Understanding Tax Free Bonds
In simple words, you are investing money into the government companies on annual interest basis. Normally, these bonds consist of long term duration, like 10 years, 15 years or 20 years. On maturity, you get principal amount back, and you earn interest every year, which is totally tax-free.
Individuals and HUF are eligible to buy these types of bonds, and there is no maximum limit for the investment.
Currently these types of bonds are not available in the primary market, but you can buy them on secondary market or BSE or NSE. These bonds will have different maturity dates. In the primary market, bonds are available at the face value, but in the secondary market the value can be different, however the interest rate you earn is fixed based on the face value only. So, if bonds are traded at lesser price than the face value, then returns are more and if bonds are traded at higher price then returns are less.
The interest earned on these Bonds is totally Tax-Free.
Taxable bonds are available from RBI, Corporates and Banks. Generally they offer 7% to 9% interest rate.
54EC Taxable bonds
Taxable bonds can also be used to save tax liabilities arising out from Long Term Capital Gains Tax. These bonds are called Long Term Capital Gains Tax bonds or 54EC bonds. Government companies REC, PFC, NHAI offers these bonds. These bonds are considered low-risk investment.

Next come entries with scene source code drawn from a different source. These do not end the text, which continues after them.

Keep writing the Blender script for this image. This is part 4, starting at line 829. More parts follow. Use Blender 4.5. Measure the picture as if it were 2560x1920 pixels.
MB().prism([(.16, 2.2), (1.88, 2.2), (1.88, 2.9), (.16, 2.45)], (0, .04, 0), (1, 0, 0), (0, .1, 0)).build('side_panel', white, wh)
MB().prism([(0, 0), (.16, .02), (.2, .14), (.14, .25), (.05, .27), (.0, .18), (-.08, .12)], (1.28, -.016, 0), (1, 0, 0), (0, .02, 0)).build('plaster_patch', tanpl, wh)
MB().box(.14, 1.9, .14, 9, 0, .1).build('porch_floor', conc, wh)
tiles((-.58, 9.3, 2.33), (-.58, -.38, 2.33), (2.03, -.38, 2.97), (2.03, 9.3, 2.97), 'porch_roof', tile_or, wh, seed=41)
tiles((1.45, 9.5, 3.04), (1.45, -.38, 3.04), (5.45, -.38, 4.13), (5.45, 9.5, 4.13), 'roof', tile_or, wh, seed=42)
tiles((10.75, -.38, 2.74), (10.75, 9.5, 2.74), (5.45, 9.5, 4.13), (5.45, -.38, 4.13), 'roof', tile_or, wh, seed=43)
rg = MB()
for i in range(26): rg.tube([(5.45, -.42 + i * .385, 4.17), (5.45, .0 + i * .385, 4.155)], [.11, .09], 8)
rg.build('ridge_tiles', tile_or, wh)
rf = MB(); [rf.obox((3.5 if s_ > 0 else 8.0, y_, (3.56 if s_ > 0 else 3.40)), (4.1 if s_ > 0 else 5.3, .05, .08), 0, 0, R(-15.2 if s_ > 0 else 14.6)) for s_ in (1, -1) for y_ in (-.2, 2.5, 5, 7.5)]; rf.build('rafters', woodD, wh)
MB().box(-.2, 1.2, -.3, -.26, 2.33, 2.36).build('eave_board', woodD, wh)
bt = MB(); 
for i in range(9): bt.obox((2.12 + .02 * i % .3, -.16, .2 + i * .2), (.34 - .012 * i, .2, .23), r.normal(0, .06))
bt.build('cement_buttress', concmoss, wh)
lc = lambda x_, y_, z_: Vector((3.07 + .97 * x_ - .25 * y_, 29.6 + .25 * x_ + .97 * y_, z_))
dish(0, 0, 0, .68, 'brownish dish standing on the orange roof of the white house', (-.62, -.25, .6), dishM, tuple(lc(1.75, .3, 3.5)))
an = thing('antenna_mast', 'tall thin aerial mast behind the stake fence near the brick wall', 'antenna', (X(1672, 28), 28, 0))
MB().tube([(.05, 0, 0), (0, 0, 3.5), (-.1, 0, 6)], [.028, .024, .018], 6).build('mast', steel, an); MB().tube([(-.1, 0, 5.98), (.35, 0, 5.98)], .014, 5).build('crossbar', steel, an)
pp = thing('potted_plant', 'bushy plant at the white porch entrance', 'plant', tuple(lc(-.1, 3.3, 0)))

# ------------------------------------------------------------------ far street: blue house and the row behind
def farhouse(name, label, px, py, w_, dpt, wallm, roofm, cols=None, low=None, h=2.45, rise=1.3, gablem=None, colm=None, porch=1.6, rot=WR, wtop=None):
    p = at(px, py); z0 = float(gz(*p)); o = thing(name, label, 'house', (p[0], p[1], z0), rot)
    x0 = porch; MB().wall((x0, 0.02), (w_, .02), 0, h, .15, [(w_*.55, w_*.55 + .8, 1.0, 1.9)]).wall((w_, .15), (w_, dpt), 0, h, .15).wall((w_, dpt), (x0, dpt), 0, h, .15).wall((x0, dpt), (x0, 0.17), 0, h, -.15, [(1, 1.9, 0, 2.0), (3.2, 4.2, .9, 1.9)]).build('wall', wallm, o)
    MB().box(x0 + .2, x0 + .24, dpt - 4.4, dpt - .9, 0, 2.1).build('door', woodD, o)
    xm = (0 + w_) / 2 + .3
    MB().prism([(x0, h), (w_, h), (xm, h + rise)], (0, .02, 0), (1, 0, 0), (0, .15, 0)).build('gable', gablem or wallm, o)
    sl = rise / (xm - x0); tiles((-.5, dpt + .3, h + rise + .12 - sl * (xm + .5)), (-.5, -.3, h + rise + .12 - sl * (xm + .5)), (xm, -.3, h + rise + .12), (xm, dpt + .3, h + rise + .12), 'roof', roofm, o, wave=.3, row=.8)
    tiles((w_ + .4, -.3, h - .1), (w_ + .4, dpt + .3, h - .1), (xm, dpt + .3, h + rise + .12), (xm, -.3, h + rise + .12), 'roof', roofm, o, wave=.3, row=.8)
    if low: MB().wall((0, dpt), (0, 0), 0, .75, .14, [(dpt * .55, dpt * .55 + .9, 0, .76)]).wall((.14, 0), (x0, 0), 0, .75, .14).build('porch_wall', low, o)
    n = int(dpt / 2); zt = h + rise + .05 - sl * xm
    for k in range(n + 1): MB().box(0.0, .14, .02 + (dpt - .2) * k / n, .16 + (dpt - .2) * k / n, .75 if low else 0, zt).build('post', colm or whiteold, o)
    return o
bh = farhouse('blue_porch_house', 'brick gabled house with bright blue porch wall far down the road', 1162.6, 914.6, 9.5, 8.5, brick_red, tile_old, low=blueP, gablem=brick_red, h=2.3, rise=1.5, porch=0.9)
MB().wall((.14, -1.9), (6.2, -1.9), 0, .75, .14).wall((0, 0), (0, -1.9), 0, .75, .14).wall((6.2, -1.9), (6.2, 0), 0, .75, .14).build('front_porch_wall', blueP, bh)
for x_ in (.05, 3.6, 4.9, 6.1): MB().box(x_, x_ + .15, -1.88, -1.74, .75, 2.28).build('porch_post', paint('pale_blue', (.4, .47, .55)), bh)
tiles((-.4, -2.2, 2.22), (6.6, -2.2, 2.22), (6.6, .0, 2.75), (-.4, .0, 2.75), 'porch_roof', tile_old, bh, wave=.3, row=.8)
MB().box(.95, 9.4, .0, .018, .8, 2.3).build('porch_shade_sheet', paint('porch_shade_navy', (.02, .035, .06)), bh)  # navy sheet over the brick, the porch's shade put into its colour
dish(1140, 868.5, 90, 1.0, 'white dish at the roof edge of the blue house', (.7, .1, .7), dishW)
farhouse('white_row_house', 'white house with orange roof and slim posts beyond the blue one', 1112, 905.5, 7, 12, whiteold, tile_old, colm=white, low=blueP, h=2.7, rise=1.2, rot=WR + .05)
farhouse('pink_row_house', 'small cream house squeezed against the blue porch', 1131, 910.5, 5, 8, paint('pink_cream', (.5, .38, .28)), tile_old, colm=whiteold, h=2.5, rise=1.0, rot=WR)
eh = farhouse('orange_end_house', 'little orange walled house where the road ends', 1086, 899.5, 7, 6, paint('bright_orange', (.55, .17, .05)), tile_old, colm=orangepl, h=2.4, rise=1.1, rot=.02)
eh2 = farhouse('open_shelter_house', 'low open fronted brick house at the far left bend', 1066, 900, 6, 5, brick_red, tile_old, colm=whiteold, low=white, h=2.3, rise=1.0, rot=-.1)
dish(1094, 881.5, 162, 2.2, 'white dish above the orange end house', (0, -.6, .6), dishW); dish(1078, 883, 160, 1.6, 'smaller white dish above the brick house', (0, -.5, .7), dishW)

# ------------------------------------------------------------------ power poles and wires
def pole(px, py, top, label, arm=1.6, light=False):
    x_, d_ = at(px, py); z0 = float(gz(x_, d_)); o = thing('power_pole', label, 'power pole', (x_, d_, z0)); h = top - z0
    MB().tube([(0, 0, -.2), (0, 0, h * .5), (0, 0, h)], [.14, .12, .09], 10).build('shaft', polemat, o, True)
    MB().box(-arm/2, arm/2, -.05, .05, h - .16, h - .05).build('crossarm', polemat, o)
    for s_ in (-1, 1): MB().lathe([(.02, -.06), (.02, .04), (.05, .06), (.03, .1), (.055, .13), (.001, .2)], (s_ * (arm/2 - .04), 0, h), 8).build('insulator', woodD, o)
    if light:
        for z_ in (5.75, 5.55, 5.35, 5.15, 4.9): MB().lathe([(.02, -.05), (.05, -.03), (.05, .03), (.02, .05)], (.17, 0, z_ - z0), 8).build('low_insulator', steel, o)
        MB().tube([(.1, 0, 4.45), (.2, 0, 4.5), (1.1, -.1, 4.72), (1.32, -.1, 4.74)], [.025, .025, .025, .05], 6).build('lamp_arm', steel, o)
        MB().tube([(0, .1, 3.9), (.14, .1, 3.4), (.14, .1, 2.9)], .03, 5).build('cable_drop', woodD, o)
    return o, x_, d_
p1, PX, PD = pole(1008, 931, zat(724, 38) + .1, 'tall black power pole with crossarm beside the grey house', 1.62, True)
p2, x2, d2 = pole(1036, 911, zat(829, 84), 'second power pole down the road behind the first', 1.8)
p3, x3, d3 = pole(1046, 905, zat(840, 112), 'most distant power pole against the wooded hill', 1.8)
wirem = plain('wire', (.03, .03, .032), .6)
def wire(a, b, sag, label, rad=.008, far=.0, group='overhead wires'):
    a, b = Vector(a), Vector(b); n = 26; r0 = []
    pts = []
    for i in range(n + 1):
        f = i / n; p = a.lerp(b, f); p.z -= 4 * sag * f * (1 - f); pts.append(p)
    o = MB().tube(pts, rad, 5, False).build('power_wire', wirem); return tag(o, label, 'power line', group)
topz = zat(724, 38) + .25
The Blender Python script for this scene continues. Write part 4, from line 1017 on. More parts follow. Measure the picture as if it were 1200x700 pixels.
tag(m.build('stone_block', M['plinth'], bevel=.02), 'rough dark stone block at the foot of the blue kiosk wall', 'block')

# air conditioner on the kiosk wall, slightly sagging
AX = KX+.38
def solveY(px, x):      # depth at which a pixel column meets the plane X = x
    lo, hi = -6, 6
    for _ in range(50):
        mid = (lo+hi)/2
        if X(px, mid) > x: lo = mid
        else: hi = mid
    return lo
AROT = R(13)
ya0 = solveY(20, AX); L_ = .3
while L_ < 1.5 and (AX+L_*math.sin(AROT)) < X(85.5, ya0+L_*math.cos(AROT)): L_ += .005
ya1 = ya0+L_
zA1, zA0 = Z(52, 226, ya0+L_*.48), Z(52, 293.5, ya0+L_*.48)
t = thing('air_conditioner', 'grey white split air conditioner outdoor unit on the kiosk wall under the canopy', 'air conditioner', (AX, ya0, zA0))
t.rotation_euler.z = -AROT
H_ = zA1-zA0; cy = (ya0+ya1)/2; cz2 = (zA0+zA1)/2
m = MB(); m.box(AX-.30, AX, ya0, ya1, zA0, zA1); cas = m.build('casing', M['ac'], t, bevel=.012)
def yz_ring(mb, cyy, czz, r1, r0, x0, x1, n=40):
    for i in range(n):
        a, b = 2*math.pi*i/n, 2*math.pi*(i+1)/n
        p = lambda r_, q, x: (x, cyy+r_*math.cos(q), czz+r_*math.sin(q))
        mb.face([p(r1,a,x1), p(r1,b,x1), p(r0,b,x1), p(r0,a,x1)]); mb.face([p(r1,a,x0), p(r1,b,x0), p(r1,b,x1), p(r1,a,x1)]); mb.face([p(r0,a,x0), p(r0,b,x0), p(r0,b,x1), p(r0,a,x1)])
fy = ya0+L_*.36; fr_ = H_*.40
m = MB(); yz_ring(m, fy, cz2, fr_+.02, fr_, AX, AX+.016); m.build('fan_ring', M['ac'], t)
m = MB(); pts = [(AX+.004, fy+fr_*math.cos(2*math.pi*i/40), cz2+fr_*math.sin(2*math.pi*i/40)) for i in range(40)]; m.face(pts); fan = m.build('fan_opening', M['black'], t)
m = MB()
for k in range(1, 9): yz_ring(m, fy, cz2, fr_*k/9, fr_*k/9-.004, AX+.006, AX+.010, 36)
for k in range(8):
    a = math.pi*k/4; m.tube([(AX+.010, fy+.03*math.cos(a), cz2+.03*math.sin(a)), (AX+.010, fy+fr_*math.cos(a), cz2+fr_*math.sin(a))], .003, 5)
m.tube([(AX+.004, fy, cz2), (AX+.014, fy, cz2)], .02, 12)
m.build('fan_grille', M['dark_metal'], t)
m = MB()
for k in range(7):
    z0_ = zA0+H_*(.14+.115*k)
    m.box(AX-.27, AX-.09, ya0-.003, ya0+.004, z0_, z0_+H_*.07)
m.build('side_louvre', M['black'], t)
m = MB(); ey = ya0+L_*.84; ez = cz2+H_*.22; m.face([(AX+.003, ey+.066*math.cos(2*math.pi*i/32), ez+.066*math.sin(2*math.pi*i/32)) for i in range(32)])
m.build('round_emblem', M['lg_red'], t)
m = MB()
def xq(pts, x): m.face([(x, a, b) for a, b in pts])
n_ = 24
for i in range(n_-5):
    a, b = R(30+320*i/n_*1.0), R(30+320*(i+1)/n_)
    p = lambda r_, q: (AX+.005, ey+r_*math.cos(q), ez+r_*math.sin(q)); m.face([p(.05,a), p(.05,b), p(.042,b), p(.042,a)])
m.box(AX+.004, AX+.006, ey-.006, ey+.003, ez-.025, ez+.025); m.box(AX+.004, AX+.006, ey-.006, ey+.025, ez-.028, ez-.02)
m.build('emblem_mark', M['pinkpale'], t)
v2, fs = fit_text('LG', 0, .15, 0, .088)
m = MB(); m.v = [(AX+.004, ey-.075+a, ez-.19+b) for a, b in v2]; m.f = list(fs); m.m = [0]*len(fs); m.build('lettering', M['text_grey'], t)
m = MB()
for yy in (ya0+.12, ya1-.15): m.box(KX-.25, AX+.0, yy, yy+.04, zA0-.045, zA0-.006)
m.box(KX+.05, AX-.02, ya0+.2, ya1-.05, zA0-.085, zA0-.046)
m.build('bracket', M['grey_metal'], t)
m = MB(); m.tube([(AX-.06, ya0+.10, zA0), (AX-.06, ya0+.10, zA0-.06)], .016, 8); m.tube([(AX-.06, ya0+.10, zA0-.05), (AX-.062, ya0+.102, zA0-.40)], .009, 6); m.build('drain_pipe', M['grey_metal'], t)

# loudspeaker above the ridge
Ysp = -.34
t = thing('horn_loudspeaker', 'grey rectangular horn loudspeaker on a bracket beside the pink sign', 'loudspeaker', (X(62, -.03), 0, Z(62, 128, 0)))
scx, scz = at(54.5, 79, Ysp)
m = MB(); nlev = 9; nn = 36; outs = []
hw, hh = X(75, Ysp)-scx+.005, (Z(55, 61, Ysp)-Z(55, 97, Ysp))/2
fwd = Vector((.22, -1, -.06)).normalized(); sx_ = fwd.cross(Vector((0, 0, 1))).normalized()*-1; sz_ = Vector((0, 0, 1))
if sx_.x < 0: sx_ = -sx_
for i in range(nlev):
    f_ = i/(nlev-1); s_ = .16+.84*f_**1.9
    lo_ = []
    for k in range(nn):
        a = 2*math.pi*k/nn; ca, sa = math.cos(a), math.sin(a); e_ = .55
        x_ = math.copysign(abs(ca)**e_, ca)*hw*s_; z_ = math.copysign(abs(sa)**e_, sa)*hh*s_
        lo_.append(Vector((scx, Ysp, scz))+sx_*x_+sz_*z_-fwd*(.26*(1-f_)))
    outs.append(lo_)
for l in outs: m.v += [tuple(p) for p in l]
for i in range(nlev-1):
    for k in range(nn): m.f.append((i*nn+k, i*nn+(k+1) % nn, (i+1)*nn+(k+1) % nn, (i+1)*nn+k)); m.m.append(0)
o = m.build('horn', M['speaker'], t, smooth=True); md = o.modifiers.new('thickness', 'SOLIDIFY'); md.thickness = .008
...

In addition to taxable and tax-free bonds, investors have option to invest into corporate fixed deposits. Organizations like HDFC Ltd, Bajaj Finance, LIC Housing, Gruh Finance, Tata Finance, and many others offer fixed deposits. Interest rates may vary from organization to organization. However, these deposits are non-transferable and pre-mature redemption is not allowed. Interest earned on these deposits is added to the income earned by the investor and taxed based on the applicable tax slab. Usually, these deposits have lock-in period of 1 to 7 years and offer more interest rate compared to banks fixed deposits.